Father Of Dodi al-Fayed Refuses To Accept Princess Di Report Findings
Posted December 14, 2006 12:00 pm.
This article is more than 5 years old.
It’s a starling accusation but it’s not a surprising one considering the source.
Mohamed al-Fayed, the father of the man the Princess was dating at the time of her death in 1997, has rejected the findings from the commission looking into the tragic accident that killed them both.
Former police chief John Stevens spent three years probing every frame of video and every document relating to the crash inside a Paris tunnel. He concluded it was a tragic accident.

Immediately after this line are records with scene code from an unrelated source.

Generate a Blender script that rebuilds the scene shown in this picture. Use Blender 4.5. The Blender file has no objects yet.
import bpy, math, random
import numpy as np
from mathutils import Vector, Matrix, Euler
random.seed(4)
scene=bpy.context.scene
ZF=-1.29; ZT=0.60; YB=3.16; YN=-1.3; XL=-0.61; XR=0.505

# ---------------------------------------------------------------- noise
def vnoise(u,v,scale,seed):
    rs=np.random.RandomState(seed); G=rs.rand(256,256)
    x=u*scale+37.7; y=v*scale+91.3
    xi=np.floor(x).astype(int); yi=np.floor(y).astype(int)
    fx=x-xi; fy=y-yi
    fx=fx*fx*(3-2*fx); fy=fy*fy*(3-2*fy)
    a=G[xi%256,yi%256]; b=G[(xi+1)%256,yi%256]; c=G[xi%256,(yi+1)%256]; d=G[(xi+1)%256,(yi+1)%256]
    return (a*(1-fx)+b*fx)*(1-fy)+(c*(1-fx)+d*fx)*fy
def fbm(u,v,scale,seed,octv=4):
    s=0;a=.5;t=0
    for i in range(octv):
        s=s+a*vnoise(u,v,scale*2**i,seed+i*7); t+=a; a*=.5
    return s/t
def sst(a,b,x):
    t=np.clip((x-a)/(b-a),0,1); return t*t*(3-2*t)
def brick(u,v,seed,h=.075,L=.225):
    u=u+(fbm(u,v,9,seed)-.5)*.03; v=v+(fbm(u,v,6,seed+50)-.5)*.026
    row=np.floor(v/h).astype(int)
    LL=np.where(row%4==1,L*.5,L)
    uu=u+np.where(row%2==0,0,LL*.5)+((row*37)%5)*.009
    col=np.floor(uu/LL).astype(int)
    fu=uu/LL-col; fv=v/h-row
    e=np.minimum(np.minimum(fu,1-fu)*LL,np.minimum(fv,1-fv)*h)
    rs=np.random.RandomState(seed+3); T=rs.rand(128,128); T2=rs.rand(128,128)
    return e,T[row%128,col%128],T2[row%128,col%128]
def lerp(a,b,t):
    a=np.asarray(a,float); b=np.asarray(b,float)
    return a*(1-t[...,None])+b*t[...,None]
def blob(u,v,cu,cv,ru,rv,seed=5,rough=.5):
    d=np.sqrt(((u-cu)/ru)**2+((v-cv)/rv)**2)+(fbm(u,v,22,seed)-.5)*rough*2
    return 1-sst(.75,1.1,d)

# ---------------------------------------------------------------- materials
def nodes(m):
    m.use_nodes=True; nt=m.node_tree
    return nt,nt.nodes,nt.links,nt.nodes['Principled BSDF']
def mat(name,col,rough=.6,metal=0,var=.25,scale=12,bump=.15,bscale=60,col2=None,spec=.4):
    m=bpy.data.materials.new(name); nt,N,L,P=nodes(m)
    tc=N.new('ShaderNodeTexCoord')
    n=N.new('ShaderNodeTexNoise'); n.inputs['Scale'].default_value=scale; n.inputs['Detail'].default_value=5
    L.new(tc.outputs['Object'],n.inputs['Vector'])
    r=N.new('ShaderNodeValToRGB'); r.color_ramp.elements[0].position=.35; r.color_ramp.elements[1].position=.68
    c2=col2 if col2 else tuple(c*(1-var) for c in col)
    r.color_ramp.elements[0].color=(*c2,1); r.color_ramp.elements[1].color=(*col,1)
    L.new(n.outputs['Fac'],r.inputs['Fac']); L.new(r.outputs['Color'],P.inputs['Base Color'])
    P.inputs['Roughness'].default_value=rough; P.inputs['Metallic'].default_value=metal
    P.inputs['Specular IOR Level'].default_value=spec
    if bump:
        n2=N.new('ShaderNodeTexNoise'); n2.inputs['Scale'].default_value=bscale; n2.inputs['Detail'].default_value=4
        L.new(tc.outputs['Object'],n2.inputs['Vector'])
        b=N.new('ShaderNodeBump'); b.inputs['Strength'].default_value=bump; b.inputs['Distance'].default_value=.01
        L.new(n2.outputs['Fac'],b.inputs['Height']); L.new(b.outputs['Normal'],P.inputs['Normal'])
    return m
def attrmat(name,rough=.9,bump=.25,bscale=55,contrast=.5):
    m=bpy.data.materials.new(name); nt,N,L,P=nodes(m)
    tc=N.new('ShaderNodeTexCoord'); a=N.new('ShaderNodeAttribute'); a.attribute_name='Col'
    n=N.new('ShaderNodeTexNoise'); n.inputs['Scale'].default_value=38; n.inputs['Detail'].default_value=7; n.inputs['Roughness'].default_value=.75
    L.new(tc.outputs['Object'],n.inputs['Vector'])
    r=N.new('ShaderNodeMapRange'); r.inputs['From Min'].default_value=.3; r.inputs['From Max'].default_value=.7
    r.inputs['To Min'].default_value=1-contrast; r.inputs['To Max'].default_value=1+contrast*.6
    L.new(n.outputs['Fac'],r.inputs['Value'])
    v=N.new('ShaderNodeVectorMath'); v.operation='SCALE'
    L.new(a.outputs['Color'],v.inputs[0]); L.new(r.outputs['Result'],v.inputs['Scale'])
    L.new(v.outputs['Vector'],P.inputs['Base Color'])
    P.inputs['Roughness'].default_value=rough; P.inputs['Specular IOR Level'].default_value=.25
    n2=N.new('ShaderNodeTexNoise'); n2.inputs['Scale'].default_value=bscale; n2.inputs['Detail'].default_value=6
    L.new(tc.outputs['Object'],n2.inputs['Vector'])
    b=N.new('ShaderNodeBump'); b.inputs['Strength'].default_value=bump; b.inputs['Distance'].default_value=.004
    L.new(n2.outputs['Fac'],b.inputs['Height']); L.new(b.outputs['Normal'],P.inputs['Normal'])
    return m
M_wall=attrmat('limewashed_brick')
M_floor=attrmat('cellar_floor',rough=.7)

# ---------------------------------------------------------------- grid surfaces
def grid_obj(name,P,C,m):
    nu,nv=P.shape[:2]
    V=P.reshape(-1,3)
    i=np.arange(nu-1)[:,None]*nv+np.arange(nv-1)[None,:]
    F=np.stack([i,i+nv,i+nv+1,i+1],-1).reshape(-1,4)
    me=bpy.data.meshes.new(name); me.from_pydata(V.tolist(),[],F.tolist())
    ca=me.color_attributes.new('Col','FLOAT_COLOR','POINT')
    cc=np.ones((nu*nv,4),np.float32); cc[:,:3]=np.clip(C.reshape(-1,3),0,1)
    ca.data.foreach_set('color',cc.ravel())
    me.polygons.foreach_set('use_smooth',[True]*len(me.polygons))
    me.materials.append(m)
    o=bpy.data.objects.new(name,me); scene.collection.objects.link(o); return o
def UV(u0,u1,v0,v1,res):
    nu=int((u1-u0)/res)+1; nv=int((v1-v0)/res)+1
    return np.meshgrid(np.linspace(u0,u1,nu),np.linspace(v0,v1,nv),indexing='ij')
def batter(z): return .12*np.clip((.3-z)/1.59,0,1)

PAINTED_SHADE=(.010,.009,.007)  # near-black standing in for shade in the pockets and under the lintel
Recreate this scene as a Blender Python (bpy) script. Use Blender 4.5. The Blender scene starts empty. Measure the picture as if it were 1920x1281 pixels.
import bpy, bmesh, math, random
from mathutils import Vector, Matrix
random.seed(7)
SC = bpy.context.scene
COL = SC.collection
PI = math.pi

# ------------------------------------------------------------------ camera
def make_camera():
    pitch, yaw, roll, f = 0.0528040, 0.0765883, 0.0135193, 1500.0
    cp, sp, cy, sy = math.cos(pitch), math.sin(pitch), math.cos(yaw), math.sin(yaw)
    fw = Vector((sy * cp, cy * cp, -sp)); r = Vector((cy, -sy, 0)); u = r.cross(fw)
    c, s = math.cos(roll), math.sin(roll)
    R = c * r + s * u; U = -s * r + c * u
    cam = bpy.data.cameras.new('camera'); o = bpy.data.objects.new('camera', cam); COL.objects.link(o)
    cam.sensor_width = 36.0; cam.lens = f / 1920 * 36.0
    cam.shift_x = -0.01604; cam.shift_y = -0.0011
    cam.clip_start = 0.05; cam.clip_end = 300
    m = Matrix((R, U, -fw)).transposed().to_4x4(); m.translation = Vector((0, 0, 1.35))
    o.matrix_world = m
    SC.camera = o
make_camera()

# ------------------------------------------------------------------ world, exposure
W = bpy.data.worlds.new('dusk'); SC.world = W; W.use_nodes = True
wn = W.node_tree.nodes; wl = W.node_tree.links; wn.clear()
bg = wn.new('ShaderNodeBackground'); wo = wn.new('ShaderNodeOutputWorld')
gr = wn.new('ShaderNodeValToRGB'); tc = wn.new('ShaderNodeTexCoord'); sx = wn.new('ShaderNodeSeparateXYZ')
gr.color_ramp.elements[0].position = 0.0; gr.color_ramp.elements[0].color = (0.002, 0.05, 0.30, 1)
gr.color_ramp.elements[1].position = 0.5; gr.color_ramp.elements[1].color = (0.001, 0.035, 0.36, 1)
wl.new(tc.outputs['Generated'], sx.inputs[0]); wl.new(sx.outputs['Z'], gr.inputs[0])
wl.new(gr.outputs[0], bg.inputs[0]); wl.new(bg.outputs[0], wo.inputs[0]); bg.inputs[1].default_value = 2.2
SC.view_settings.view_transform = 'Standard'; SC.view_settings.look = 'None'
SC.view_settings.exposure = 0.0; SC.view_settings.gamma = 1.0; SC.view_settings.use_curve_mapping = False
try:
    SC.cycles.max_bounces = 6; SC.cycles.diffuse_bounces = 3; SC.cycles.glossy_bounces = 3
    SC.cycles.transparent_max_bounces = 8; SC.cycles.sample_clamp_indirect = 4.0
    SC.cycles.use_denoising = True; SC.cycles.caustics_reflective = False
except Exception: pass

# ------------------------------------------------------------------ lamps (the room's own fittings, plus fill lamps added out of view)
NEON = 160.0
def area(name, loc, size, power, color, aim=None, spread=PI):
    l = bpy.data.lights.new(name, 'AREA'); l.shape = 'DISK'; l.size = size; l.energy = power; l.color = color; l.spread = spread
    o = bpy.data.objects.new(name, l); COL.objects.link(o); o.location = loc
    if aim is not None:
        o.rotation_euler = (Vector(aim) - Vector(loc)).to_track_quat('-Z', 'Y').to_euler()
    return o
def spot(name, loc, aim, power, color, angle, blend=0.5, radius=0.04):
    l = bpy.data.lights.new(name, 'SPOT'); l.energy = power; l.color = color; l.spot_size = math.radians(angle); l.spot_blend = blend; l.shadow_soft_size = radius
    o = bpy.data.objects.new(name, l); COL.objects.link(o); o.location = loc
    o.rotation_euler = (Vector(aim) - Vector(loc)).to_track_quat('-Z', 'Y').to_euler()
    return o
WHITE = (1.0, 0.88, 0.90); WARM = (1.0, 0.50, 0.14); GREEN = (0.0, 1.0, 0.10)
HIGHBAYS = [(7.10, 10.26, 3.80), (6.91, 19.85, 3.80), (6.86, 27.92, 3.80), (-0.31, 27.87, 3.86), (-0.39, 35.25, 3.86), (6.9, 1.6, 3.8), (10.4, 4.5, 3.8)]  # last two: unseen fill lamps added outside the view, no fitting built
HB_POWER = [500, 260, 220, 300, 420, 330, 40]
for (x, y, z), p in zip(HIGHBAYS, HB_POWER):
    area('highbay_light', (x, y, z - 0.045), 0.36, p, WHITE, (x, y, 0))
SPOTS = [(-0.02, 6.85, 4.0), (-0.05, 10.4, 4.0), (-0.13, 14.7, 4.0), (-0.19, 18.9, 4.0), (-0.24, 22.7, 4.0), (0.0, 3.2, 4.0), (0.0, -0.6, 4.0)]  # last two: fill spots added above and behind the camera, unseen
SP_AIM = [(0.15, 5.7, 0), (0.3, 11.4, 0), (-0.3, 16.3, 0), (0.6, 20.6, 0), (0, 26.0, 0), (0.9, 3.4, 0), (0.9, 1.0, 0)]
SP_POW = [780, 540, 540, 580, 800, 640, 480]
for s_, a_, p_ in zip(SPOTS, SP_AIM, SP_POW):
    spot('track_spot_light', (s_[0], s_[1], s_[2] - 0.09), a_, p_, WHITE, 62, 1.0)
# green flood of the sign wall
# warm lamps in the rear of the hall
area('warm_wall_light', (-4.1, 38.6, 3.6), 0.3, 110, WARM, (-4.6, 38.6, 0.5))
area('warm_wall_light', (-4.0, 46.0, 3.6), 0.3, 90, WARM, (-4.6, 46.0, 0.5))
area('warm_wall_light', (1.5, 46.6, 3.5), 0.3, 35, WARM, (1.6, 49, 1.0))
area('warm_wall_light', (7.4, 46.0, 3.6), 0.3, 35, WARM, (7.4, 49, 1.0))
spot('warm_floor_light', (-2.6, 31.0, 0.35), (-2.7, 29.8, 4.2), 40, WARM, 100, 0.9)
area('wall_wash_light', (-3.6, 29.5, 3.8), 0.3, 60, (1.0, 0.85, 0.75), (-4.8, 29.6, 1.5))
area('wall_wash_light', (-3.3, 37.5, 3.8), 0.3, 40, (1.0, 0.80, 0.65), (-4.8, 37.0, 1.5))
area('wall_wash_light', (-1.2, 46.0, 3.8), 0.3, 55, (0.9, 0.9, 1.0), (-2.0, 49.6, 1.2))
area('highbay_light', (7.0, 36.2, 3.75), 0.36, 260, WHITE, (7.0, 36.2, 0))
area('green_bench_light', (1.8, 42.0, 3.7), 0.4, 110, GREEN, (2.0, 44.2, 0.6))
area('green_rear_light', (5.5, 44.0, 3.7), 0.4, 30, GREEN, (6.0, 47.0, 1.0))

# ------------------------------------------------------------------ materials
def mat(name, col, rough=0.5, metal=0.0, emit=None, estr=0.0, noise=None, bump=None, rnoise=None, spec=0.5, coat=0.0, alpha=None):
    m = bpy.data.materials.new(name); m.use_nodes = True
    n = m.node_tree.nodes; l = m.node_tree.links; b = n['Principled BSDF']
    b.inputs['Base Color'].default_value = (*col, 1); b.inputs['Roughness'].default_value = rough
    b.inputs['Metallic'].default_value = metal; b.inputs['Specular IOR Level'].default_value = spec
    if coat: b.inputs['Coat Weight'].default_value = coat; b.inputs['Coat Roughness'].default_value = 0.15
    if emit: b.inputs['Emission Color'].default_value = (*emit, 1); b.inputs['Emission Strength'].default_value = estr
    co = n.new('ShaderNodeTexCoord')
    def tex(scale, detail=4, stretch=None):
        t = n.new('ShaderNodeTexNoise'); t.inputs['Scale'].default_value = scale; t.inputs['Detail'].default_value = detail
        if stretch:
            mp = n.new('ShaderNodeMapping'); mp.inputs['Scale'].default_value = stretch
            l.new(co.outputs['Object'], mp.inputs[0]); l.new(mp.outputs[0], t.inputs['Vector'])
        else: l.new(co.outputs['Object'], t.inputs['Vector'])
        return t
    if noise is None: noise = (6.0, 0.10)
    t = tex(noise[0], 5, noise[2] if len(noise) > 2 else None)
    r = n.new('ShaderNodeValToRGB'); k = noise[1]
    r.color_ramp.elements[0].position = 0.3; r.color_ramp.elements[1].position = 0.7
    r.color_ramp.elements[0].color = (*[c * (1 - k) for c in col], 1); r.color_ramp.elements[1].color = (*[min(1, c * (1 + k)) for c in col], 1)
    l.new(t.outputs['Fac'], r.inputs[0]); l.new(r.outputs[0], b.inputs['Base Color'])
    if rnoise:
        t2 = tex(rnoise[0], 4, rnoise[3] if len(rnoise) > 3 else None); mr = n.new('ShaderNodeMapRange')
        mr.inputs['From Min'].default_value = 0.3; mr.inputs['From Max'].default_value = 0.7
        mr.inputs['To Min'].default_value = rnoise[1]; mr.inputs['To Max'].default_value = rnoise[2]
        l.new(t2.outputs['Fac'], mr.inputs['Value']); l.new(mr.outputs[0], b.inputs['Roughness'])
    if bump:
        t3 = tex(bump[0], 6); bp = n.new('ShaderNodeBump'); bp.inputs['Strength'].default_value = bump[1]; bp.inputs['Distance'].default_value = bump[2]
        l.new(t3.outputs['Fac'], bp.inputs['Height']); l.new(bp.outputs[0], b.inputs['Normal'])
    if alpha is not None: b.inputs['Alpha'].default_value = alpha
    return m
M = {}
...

But the wealthy owner of Harrods department store remains adamant that the fix was in from the beginning to find no evidence of a conspiracy in the case and that the Royal Family used their influence to affect the findings.
“Nobody have any right just to predict and spreading rumour, this saying things which are not completely real,” he maintains in broken English.
“I am the one who have been very close to Diana in the last 14 days before she died … She was the person who have conveyed to me all her suffering, all the devastation of the threats she had in her life in the last 20 years she was living in the Royal Family environment,” he charges.
“I know what she told me, three hours before she died, I know what my son [Dodi al-Fayed] told me before the plan [had] been executed.”
He insists the pair were murdered by the British Secret Service because their relationship was an embarrassment and posed a risk to the monarchy. And he wants a public inquiry that won’t draw its conclusions behind closed doors.
“Is this right for them to spread the report before any inquest in front of any jury?” he asks. “It’s not right … Lord Stevens … been ordered to do it, removing the original coroner, putting somebody just to help Lord Stevens expose and do his plan to exactly accommodate the Royal Family and the establishment.”
Stevens was prepared for the reaction, knowing no matter what he found, someone would have reason to doubt it.
“There will be a number of people who will find it very hard to accept the conclusions we’ve come up with,” he concedes. “It’s extraordinary; even some friends of mine have questioned whether I came across something I would disclose it. If they knew me better, they would know that I would.
“I have no doubt that speculation as to what happened that night will continue, and there are some matters, as in any investigation, that will remain unknown.”
Diana’s children, Princes Harry and William, issued a joint statement thanking Stevens for his work, and hoping the findings will end the speculation.
It seems unlikely they’ll get their wish.